If Early Years Teachers are the same as primary and secondary school teachers why not give them QTS?

The Government wants to give more autonomy to head teachers so that they can decide who is best qualified and suited to teach in their schools. Early Years Teachers will be specialists in birth to five years and will be ideally placed to fulfil the needs of employers in private and independent settings and schools to provide high quality education and care for our youngest children. Free Schools, new mainstream and alternate provision academies, and existing academies, can employ teaching staff without the requirement for them to have Qualified Teacher Status (QTS).

EYPs are concerned about the disparity between Early Years Teachers and teachers who hold QTS.

Early Years Teachers will be specialists in early childhood development trained to work with babies and young children from birth to five. The training route and the new Teachers’ Standards (Early Years) will build on the strengths of the EYPS programme. Early Years Teacher Status will be seen as the equivalent to QTS, therefore entry requirements to Early Years Teacher training courses will be the same as entry to primary teacher training. This change will give one title of ‘teacher’ across the early years and schools sectors which will increase status and public recognition.

What is happening with the Early Years QTS route?

The 3-7 years Primary QTS route will still exist.

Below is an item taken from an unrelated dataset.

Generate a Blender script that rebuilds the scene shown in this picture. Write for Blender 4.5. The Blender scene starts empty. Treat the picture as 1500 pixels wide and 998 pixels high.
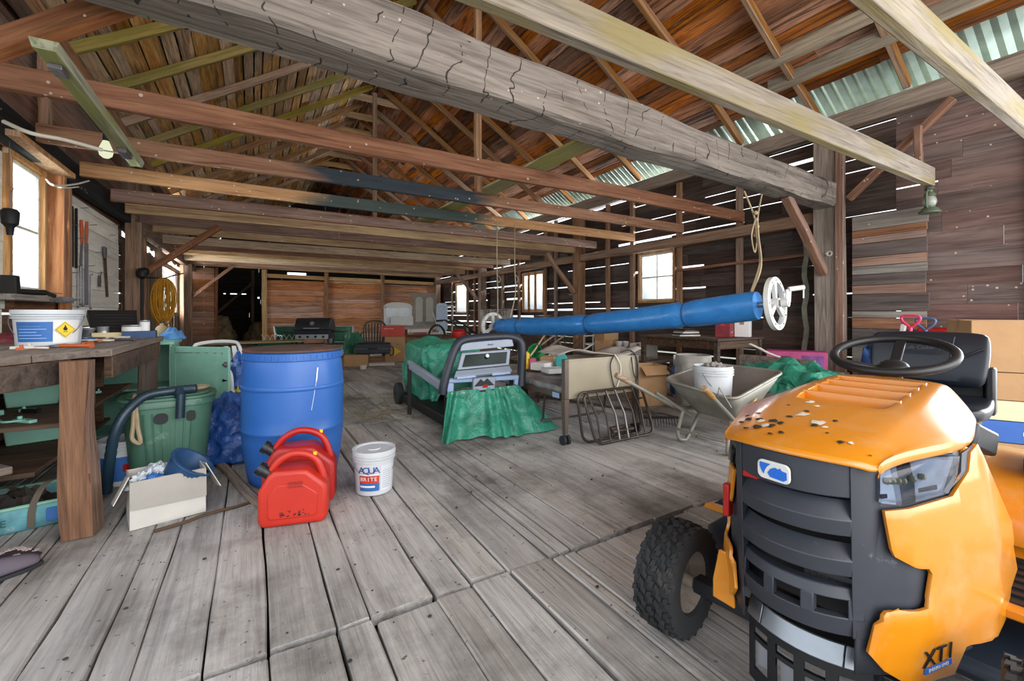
import bpy, bmesh, math, random
from mathutils import Vector, Matrix, noise
R = math.radians
rnd = random.Random(7)
sc = bpy.context.scene
COL = sc.collection
# ------------------------------------------------------------------ camera
YAW = R(30.7); FPX = 640.0; HOR = 460.0; EYE = 1.15
cam = bpy.data.objects.new('camera', bpy.data.cameras.new('camera')); COL.objects.link(cam)
cam.location = (0, 0, EYE); cam.rotation_euler = (R(90), 0, -YAW)
cam.data.sensor_width = 36; cam.data.lens = 36 * FPX / 1500; cam.data.shift_y = -(499 - HOR) / 1500
cam.data.clip_start = .02; cam.data.clip_end = 200
sc.camera = cam
# ------------------------------------------------------------------ light
sc.view_settings.view_transform = 'Standard'; sc.view_settings.look = 'None'
sc.view_settings.gamma = 1; sc.view_settings.use_curve_mapping = False
sc.view_settings.exposure = 0.47
sc.cycles.max_bounces = 8; sc.cycles.diffuse_bounces = 5; sc.cycles.glossy_bounces = 3
sc.cycles.transparent_max_bounces = 12; sc.cycles.use_denoising = True
sc.cycles.caustics_reflective = False; sc.cycles.caustics_refractive = False
sc.cycles.sample_clamp_indirect = 6
world = bpy.data.worlds.new('sky'); sc.world = world; world.use_nodes = True
bg = world.node_tree.nodes['Background']; bg.inputs[0].default_value = (.86, .93, 1, 1); bg.inputs[1].default_value = 1.8

def area(name, loc, target, sx, sy, power, col=(1, 1, 1)):
    l = bpy.data.lights.new(name, 'AREA'); l.shape = 'RECTANGLE'; l.size = sx; l.size_y = sy; l.energy = power; l.color = col
    o = bpy.data.objects.new(name, l); COL.objects.link(o); o.location = loc
    o.rotation_euler = (Vector(target) - Vector(loc)).to_track_quat('-Z', 'Z').to_euler()
    return o
# daylight through the big open doorway behind the camera, a side door and the windows, plus one added opening far back
area('daylight_gable_doorway', (2.6, -3.2, 2.3), (2.6, 10, 2.2), 8.0, 4.4, 345, (1, .97, .94))
area('daylight_side_doorway', (7.9, -.4, 1.7), (2, 1.8, 1.2), 2.4, 2.8, 250, (.93, .96, 1))
area('daylight_bench_window', (-2.15, 5.7, 1.9), (1, 5.5, 1.2), 1.0, 1.0, 130, (.95, .98, 1))
area('fill_far_bench_wall', (-2.5, 13.75, 2.1), (3, 14.6, 1.3), 3.2, 1.5, 620, (1, .97, .93))  # fill lamp added to brighten the far end, behind an added opening
area('daylight_small_window', (8.3, 6.1, 3.1), (4.5, 6, .6), 1.2, .9, 420, (.95, .98, 1))
area('daylight_slatted_window', (8.3, 10.5, 3.1), (4.5, 10.5, .6), 1.4, .9, 520, (.95, .98, 1))
area('daylight_narrow_window', (8.3, 15.8, 3.1), (4.5, 15.4, .6), 1.6, .9, 640, (.95, .98, 1))

# ------------------------------------------------------------------ pixel -> place
FW = Vector((math.sin(YAW), math.cos(YAW), 0)); RT = Vector((math.cos(YAW), -math.sin(YAW), 0))
def ray(u, v): return FW + RT * ((u - 750) / FPX) + Vector((0, 0, (HOR - v) / FPX))
def at(u, v, d=None, X=None, Y=None, Z=None):
    r = ray(u, v)
    if d is None:
        if X is not None: d = X / r.x
        elif Y is not None: d = Y / r.y
        else: d = ((Z or 0) - EYE) / r.z
    return Vector((0, 0, EYE)) + r * d

# ------------------------------------------------------------------ materials
def lin(h):
    if isinstance(h, str):
        h = h.lstrip('#'); h = [int(h[i:i + 2], 16) / 255 for i in (0, 2, 4)]
    return tuple((c / 12.92 if c <= .04045 else ((c + .055) / 1.055) ** 2.4) for c in h) + (1,)
class NT:
    def __init__(s, name):
        s.m = bpy.data.materials.new(name); s.m.use_nodes = True; s.t = s.m.node_tree; s.t.nodes.clear()
        s.out = s.n('ShaderNodeOutputMaterial'); s.b = s.n('ShaderNodeBsdfPrincipled')
        s.l(s.b.outputs[0], s.out.inputs[0])
    def n(s, k, **kw):
        x = s.t.nodes.new(k)
        for a, b in kw.items(): setattr(x, a, b)
        return x
    def l(s, a, b): s.t.links.new(a, b)
    def math(s, op, a, b=0.0, clamp=False):
        x = s.n('ShaderNodeMath', operation=op, use_clamp=clamp)
        for i, q in enumerate((a, b)):
            if hasattr(q, 'links'): s.l(q, x.inputs[i])
            else: x.inputs[i].default_value = q
        return x.outputs[0]
    def mix(s, f, a, b, mode='MIX'):
        x = s.n('ShaderNodeMix', data_type='RGBA', blend_type=mode)
        for i, q in ((0, f), (6, a), (7, b)):
            if hasattr(q, 'links'): s.l(q, x.inputs[i])
            else: x.inputs[i].default_value = q
        return x.outputs[2]
    def ramp(s, f, stops, interp='LINEAR'):
        x = s.n('ShaderNodeValToRGB'); e = x.color_ramp.elements; x.color_ramp.interpolation = interp
        while len(e) < len(stops): e.new(.5)
        for i, (p, c) in enumerate(stops):
            e[i].position = p; e[i].color = c if len(c) == 4 else tuple(c) + (1,)
        s.l(f, x.inputs[0]); return x.outputs[0]
    def noise(s, vec, scale, detail=4, rough=.55, dist=0):
        x = s.n('ShaderNodeTexNoise'); x.inputs['Scale'].default_value = scale; x.inputs['Detail'].default_value = detail
        x.inputs['Roughness'].default_value = rough; x.inputs['Distortion'].default_value = dist
        if vec: s.l(vec, x.inputs['Vector'])
        return x.outputs[0]
    def mapping(s, vec, scale):
        x = s.n('ShaderNodeMapping'); x.inputs['Scale'].default_value = scale; s.l(vec, x.inputs[0]); return x.outputs[0]
    def bump(s, h, strength, dist=.01):
        x = s.n('ShaderNodeBump'); x.inputs['Strength'].default_value = strength; x.inputs['Distance'].default_value = dist
        s.l(h, x.inputs['Height']); s.l(x.outputs[0], s.b.inputs['Normal'])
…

The Government’s reforms are focussed on birth to five as the evidence is clear that high quality early education and childcare can have a powerful impact on young children preparing them for school and later life. Although routes to QTS for three to seven years will remain, providing a birth to five years Early Years Teacher route recognises the key importance that quality education has on the outcomes for young children from their earliest years.

What will Early Years Teachers get paid? Will their salary be linked to the teachers’ pay scales?

The Government takes the view that the pay and conditions for staff working in early education and childcare settings are best determined at local level. However, the Government would expect employers to want to pay Early Years Teachers in accord with their status.

Free Schools, Academies (including alternative provision Academies) can employ teaching staff without the requirement for them to have Qualified Teacher Status (QTS) and can set their own pay scales.

In maintained schools, Qualified Teacher Status (QTS) is currently a requirement for teachers. However head teachers in maintained schools have the discretion to employ people who don’t have QTS as instructors. From September 2013 head teachers will have even more flexibility and freedom on pay.

Will there be guidance on pay and conditions for employers of Early Years Teachers?

The Government takes the view that the pay and conditions for staff working in early education and childcare settings are best determined at local level. However the Government would expect employers to want to pay Early Years Teachers in accord with their professional status.

Does this mean that the Government’s expectation is that Early Years Teachers will work with children up to the age of five and then QTS from 5 on?

The Government’s reforms are focussed on birth to five as the evidence is clear that high quality early education and childcare can have a powerful impact on young children preparing them for school and later life. Although routes to QTS for three to seven years already exist, providing a birth to five years Early Years Teacher route recognises the key importance that quality education has on the outcomes for young children from their earliest years. Early Years Teacher Status reflects the specialist role that they have in working with babies and children from birth to five years old.